■ EXERCISE DETAILS
Restate, exactly and without pictures, the lines from the start of the listing below through the line holding "pil.build('pilaster', M['trim'], bld)".

■ RECORD EXCERPTS
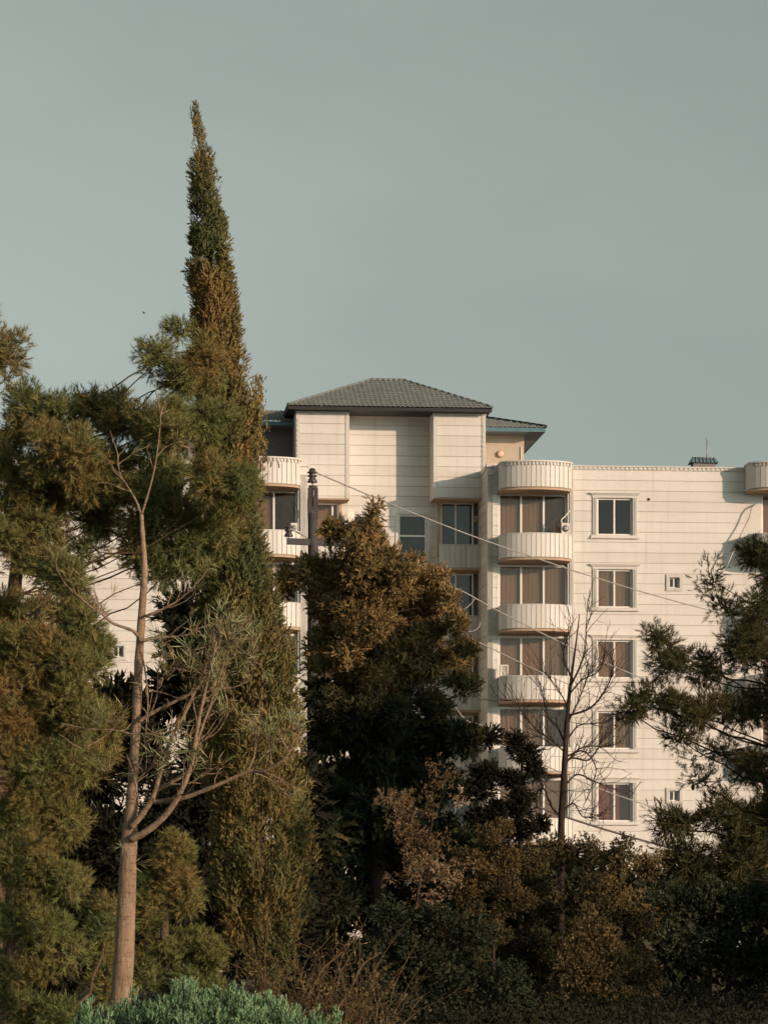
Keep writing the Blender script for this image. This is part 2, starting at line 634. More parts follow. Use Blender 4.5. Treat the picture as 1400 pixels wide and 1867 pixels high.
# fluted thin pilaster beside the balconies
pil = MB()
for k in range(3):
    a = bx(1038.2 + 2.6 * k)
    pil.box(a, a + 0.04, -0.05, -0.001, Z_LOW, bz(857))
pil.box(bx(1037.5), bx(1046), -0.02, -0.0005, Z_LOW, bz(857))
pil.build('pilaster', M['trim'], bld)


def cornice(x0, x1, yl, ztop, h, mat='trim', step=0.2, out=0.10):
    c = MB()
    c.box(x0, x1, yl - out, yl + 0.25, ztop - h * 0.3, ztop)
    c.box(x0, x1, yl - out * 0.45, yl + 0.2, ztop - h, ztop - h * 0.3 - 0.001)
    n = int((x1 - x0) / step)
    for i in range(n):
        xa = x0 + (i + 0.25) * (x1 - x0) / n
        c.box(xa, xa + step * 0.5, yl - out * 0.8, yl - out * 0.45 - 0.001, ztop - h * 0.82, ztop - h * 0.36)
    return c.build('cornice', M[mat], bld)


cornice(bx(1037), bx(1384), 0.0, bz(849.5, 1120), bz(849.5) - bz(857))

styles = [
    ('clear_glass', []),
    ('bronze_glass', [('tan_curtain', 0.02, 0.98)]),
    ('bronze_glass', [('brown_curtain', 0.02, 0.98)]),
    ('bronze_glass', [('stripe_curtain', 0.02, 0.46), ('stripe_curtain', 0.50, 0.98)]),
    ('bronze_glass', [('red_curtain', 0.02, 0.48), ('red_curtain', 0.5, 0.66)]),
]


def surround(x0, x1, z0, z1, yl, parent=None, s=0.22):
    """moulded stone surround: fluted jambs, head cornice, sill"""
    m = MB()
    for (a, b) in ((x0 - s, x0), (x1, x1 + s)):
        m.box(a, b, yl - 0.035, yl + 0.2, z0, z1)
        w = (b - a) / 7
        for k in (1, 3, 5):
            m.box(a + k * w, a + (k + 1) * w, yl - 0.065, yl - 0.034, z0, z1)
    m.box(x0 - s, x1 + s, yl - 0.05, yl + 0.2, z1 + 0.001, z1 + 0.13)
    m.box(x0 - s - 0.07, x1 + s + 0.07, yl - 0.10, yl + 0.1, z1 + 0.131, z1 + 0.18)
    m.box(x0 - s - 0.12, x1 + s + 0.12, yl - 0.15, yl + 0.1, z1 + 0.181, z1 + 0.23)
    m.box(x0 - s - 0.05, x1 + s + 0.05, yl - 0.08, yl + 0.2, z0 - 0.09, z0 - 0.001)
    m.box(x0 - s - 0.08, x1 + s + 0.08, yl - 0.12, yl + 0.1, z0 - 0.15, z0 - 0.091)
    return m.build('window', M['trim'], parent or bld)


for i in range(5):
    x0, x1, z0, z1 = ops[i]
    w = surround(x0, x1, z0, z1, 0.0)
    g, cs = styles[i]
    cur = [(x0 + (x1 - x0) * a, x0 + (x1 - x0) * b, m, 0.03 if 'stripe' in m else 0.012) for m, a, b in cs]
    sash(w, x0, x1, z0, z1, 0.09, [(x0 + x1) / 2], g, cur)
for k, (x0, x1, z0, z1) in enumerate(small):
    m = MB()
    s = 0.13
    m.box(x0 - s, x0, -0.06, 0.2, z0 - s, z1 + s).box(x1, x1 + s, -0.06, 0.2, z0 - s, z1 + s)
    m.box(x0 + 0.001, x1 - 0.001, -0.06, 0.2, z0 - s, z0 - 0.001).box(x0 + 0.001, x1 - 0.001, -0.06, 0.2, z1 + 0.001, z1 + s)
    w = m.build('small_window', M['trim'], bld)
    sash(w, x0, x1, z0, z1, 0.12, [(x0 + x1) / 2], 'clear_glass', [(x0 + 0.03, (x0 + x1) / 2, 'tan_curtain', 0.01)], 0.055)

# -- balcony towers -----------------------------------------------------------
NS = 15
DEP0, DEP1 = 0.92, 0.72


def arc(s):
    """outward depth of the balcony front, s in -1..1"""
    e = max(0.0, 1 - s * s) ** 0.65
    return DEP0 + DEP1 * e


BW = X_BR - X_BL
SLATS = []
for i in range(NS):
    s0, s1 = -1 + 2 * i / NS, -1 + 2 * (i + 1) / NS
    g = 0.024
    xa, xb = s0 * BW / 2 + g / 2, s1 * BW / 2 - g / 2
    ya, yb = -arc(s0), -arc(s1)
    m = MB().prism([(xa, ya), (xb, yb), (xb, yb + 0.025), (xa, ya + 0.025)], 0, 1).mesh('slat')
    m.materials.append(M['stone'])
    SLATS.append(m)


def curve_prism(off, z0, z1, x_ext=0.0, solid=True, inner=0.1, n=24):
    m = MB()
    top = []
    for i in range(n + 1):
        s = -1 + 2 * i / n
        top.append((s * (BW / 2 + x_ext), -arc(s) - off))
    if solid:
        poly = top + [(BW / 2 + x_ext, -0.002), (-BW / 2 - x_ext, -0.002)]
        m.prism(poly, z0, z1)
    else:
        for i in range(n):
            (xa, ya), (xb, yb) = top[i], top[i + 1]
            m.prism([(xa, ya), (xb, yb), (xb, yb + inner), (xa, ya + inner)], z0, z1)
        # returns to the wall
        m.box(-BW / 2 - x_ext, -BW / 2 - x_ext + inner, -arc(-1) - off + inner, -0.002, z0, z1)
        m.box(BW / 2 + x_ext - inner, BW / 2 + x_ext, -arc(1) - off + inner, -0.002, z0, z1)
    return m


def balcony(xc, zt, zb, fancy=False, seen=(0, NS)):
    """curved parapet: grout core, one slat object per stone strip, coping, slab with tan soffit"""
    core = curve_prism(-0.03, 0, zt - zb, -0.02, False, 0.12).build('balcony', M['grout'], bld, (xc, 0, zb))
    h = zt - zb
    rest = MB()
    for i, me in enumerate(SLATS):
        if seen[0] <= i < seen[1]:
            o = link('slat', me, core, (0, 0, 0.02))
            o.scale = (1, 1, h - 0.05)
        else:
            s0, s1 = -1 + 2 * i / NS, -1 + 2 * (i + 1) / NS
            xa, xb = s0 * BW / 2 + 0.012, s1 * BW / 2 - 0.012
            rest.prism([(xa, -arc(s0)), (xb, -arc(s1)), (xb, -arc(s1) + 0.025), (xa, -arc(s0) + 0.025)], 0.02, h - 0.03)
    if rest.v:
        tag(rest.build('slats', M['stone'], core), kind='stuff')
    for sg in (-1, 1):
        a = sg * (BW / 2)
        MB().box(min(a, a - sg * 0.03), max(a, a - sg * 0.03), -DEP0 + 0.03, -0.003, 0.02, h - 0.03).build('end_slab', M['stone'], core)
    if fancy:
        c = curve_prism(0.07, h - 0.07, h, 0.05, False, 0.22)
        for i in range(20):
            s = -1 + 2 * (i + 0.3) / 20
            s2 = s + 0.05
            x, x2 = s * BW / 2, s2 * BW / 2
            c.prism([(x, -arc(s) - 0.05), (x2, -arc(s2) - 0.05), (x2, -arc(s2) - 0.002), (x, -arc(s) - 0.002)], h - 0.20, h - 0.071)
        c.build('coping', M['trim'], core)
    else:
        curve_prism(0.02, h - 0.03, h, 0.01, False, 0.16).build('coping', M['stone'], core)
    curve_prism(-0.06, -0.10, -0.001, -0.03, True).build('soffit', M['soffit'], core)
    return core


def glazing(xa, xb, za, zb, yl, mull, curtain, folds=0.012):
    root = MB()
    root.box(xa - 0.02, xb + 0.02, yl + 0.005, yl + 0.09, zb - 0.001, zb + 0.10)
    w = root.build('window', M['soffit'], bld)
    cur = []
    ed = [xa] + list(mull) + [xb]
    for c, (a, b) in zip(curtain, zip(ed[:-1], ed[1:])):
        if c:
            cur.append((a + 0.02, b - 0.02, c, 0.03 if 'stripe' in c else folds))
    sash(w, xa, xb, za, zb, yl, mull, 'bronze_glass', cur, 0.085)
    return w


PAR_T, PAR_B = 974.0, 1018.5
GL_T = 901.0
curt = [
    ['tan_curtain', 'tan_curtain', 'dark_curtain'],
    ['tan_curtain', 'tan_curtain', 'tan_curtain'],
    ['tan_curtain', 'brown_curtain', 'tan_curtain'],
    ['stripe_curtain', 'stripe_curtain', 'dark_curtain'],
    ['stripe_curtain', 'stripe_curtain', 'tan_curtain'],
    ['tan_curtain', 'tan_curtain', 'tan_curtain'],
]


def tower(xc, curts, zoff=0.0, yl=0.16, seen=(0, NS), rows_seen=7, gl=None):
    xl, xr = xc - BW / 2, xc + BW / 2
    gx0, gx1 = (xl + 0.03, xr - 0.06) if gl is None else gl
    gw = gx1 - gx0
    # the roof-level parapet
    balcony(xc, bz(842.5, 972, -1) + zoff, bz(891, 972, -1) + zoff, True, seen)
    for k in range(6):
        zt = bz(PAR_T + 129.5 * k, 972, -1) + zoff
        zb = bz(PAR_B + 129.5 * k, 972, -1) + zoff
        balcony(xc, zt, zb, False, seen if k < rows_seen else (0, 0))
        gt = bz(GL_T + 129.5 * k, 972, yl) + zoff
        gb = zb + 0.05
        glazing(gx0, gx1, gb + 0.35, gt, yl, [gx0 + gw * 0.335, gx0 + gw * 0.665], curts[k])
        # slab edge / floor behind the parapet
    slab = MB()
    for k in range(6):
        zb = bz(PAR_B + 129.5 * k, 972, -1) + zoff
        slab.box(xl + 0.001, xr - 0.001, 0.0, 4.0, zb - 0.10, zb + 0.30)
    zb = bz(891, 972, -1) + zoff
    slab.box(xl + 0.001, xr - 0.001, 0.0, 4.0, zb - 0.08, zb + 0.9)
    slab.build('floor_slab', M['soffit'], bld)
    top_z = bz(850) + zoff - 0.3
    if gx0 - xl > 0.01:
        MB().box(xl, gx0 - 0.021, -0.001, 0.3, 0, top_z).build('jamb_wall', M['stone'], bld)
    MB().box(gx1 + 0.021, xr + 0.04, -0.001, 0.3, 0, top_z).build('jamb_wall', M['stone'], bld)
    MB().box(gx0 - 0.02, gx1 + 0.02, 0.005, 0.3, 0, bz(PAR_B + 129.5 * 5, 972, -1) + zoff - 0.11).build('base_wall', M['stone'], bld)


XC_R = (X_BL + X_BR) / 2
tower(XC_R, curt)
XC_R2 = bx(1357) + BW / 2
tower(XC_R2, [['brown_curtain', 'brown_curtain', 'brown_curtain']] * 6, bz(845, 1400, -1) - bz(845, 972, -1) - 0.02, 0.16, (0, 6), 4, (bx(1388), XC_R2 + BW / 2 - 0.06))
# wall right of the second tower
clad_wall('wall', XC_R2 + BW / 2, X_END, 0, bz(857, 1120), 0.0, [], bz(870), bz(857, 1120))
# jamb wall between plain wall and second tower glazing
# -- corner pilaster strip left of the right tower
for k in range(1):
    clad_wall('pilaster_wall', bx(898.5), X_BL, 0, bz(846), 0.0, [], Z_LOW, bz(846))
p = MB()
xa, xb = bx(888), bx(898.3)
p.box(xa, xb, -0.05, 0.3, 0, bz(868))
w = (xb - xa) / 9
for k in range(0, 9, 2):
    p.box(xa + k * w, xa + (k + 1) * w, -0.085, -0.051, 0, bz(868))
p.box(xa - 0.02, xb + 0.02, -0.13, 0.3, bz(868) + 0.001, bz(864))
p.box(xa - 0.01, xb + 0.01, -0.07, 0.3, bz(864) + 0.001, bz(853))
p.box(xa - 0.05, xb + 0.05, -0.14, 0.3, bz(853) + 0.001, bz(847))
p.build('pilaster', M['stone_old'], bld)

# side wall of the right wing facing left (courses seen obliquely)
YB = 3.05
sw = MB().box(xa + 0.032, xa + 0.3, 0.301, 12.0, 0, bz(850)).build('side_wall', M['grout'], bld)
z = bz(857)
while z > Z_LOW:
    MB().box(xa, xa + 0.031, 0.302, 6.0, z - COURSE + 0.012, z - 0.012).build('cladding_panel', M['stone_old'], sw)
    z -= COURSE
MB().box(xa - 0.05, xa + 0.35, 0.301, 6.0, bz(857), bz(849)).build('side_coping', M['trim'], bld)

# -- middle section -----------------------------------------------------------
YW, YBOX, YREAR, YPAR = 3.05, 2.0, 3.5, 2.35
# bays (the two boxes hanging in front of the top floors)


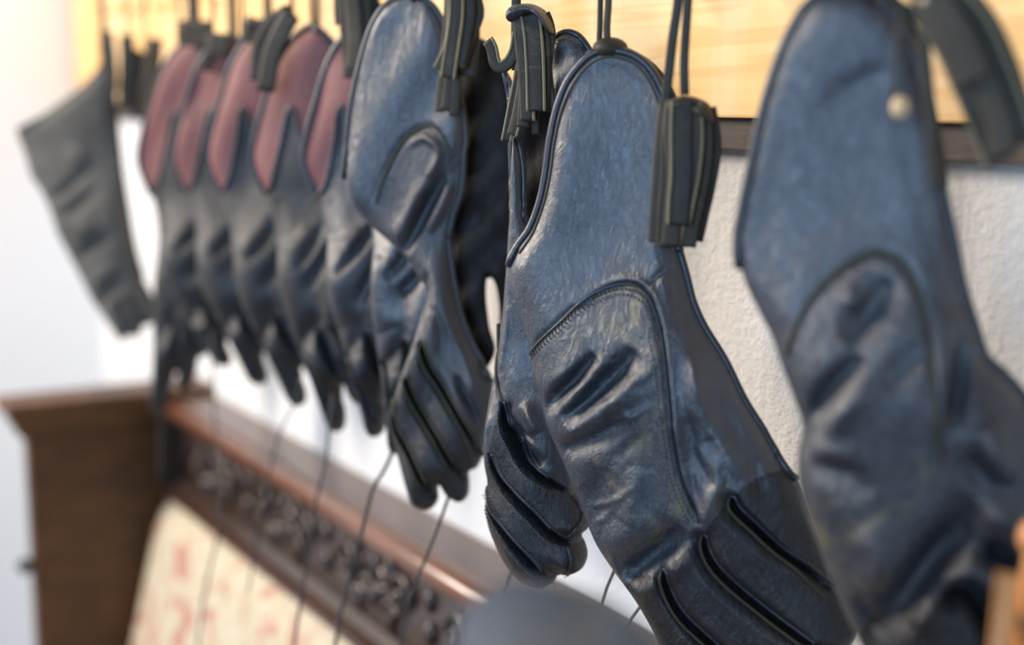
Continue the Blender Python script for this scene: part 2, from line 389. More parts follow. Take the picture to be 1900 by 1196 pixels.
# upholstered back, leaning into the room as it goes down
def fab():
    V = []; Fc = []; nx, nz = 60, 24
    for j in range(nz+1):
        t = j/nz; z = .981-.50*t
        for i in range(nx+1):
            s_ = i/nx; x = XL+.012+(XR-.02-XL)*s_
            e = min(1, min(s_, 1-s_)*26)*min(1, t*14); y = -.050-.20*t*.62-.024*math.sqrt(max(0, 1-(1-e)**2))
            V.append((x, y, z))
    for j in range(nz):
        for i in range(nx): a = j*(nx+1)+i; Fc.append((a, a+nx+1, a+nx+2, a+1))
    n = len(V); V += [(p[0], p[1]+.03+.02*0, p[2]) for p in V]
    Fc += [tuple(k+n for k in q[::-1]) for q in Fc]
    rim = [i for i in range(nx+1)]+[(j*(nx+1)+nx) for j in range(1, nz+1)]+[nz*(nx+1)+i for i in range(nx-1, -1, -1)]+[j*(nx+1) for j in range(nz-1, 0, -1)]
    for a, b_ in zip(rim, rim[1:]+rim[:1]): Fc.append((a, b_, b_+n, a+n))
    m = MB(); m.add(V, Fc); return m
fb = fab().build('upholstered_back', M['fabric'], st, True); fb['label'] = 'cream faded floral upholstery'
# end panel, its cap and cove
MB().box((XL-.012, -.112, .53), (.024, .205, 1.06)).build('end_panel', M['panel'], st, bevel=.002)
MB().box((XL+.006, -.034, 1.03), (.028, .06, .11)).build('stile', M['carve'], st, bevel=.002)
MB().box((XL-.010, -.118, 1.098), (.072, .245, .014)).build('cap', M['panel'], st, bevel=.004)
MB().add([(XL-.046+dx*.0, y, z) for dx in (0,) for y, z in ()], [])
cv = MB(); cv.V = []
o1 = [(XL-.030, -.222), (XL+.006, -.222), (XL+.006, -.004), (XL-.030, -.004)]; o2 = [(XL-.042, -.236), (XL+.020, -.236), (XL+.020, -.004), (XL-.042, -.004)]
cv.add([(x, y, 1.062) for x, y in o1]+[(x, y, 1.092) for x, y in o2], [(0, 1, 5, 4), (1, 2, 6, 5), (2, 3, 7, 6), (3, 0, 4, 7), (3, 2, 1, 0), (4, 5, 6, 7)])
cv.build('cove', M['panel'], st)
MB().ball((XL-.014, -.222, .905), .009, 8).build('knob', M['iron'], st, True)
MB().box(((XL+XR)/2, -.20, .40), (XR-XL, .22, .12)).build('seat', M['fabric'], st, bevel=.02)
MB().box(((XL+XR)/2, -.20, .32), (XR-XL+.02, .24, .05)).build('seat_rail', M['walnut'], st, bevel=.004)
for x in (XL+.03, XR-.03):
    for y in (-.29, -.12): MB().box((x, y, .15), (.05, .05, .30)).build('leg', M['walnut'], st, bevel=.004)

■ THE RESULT
Keep writing the Blender script for this image. This is part 2, starting at line 634. More parts follow. Use Blender 4.5. Treat the picture as 1400 pixels wide and 1867 pixels high.
# fluted thin pilaster beside the balconies
pil = MB()
for k in range(3):
    a = bx(1038.2 + 2.6 * k)
    pil.box(a, a + 0.04, -0.05, -0.001, Z_LOW, bz(857))
pil.box(bx(1037.5), bx(1046), -0.02, -0.0005, Z_LOW, bz(857))
pil.build('pilaster', M['trim'], bld)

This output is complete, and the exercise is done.